Pomegranate molasses, flavored salts, and miso.

4. What are "global flavor blasts"?
Global flavor blasts are ingredients from culinary traditions around the world that deliver intense flavors, with no work on our part except to open the jar/bottle/package and use them as is. Typically, they take a great deal of time to make from scratch. Pomegranate molasses, for example, is simply pomegranate juice that has been boiled down to a viscous, treacly syrup with intensely concentrated flavors. We could to this ourselves by buying large quantifies of pomegranate juice and simmering it all day long, but why bother? Someone has already done the work! Same goes for miso.

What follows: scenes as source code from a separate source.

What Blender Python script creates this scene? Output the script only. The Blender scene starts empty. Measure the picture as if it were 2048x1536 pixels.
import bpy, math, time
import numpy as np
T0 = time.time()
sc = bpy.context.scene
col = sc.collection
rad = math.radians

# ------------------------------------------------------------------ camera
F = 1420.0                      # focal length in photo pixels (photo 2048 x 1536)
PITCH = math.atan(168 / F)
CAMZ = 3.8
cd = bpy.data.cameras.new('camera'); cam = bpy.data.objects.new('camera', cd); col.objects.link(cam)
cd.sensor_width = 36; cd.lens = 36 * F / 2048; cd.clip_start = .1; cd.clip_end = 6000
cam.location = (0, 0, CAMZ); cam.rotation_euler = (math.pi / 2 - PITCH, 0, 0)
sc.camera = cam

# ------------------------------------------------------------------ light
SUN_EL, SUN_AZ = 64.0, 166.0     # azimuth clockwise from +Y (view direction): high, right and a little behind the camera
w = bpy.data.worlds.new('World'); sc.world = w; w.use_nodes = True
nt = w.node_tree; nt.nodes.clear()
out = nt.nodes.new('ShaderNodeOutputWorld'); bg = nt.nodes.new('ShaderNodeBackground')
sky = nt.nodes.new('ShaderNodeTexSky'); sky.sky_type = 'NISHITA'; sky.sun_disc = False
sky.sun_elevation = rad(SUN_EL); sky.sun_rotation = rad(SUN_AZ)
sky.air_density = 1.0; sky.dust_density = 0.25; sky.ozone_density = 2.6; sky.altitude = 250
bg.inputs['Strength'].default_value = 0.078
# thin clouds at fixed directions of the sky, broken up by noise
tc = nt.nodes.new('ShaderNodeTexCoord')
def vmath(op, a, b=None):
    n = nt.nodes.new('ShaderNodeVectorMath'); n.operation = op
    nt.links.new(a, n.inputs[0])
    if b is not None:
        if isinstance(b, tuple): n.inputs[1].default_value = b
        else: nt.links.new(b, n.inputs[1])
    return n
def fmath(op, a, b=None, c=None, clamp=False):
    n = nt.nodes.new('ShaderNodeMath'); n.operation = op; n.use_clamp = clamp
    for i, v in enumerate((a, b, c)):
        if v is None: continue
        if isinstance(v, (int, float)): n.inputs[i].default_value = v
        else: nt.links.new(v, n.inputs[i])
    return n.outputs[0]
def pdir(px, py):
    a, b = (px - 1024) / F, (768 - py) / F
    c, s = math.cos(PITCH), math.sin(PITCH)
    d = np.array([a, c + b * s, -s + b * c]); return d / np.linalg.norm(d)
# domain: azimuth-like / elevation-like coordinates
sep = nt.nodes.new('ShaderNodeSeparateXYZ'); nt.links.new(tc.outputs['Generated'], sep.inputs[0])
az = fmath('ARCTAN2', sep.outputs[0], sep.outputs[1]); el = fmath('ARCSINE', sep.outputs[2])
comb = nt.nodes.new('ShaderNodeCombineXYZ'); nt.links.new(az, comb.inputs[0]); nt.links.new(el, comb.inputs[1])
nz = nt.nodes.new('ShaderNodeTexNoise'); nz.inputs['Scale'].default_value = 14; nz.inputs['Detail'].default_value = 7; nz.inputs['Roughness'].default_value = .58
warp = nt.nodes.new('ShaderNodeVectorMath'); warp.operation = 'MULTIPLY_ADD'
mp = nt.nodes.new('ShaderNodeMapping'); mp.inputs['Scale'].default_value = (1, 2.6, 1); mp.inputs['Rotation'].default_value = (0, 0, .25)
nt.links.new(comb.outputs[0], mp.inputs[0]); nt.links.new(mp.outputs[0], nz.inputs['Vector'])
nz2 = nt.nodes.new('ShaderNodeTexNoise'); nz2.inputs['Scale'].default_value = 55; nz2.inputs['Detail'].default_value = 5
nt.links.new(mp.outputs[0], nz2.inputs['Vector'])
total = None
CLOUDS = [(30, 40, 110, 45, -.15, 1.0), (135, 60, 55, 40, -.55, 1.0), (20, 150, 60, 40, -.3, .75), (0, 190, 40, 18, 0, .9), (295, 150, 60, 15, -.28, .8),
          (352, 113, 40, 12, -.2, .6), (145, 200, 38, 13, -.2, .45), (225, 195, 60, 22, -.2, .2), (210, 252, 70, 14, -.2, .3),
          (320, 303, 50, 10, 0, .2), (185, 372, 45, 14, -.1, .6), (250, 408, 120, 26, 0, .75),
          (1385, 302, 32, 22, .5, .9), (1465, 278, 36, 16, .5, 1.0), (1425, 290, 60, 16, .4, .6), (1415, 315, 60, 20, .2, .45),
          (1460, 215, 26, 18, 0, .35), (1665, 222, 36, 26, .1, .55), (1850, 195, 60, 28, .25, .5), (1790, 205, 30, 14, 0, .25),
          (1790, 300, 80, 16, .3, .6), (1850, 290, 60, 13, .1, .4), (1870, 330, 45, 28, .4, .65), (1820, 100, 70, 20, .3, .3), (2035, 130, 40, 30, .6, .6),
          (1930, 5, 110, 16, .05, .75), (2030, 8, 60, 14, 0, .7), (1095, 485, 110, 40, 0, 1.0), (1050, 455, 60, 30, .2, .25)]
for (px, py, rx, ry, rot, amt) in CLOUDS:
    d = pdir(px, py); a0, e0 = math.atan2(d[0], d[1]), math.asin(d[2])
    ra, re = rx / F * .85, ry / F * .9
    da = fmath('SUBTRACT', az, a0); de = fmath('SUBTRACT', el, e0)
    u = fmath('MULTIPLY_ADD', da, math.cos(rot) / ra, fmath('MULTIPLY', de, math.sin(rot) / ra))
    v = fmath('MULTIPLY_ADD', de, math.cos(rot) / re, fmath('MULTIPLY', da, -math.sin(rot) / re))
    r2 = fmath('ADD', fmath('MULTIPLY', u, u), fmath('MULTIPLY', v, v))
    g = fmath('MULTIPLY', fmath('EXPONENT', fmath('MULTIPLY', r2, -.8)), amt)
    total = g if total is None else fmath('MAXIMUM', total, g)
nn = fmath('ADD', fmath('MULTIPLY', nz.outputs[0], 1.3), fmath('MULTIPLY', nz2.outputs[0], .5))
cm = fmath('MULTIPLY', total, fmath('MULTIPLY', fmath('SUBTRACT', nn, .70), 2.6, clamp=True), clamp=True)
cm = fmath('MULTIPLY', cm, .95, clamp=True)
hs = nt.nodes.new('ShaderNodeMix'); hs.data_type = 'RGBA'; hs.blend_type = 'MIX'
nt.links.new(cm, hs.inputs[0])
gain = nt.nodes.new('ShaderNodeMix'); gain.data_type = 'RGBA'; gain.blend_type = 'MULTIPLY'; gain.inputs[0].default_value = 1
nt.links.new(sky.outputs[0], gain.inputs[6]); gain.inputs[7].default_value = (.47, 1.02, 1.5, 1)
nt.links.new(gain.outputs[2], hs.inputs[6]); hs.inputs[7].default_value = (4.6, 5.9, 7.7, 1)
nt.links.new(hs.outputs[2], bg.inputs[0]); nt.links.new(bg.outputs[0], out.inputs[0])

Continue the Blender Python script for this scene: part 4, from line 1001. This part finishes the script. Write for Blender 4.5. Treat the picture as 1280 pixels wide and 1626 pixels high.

Tamarind concentrate, mole, adobo, umeboshi ... all can add just wonderful zing and complexity to the homeliest of meals to create flavor sensations you never thought possible to create at home, virtually instantly. They are worth getting to know.

5. Do you still have 15 kinds of vinegar in your pantry?
Well I think I'm down to about 12! Let me see what I can do to rectify that.

6. What is your piece de resistance?
Hmm, I'd say matcha (powdered green tea) salt. Just combine matcha and sel gris in a coffee grinder to produce an ethereal, wildly delicious salt to sprinkle on things, especially poached eggs. As an added bonus, it is hauntingly beautiful.

7. Who would you most like to cook for?
My hero, Bill Clinton!

8. What are some of your favorite local (SF Bay Area) restaurants and places to shop for food?
For restaurants, I like Aziza, on Geary near 21st, very, very much. It's "breakaway Moroccan" and just wonderful. Dosa on Valencia has terrific Indian food. Dragonfly on Judah has some serious breakaway Vietnamese dishes, and Burma Superstar on Clement has one of the world's best salads, the heavenly green tea salad.

Food shopping: I buy all my spices at the wonderful San Francisco Herb Company, on 14th Street. Monterey Fish on Pier 33 has by far (and I mean by far) the best fish in the Bay Area. I buy my meats in whole-animal form from local farmers (it's tastier, more humane, and even cheaper, believe it o not, though you do need a large freezer). Veggies and fruits come from all over, but my favorite market is the Marin farmers' market in San Rafael. I also like Alemany, and I try to shop most Wednesdays at the Civic Center farmers' market. Dairy, juices, and nuts come from Trader Joe's.